The pedantic will query the author's knowledge, yet the hearty Yankee is acutely aware of the absurd figure he casts, berating the coach for his selections and forever failing to control his emotions. Though ostensibly about football, it's really a classic about cultures colliding, as this American comes to realise just why he can never become an Italian.
Steve Jelbert
A Social History of English CricketBy Derek Birley(AurumPress, £20 hardback)
The overwhelming feeling from reading this exhaustively and exhaustingly detailed book is that not much has changed. Money troubles and stifling conservatism have all been part of the sport since the beginning.
Cricket has always been a pauper relative to football, for example. The 1898 Wisden reported that Derby County FC took more in one game than Derbyshire in a whole season. The distinction between professionals and amateurs was a nonsense: for the tour to Australia in the winter of 1863-64, the Players were paid £250 plus expenses. The only Gentleman on the trip, E M Grace, brother of the more famous, received £500 expenses.

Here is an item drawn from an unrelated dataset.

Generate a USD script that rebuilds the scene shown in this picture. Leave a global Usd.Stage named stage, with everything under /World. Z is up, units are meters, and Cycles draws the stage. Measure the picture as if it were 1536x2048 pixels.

Nostalgia has also been an ever present. In 1774, the Morning Chronicle wrote: "Cricket has too long been perverted from diversion and innocent pastime to excessive gaming and public dissipation."
But then gambling kick-started the game, with sums waged worth £500,000 today, and there is a rich array of stories that underline the colourful venality that has always accompanied the snobbery.
Reactionaries have always been in control, too. It took decades to change the rules to allow over-arm bowling and even longer to get rid of the Gentleman/Player distinction, where the game had to be virtually dead on its feet for the spectator-friendly "truncated, mutilated version" that was limited-overs cricket to be introduced.
Birley is optimistic about the future of the game, with all its "infinite variety", and he has lavished much love on this book. It is a long haul, though - expect to spend an extended session at the crease.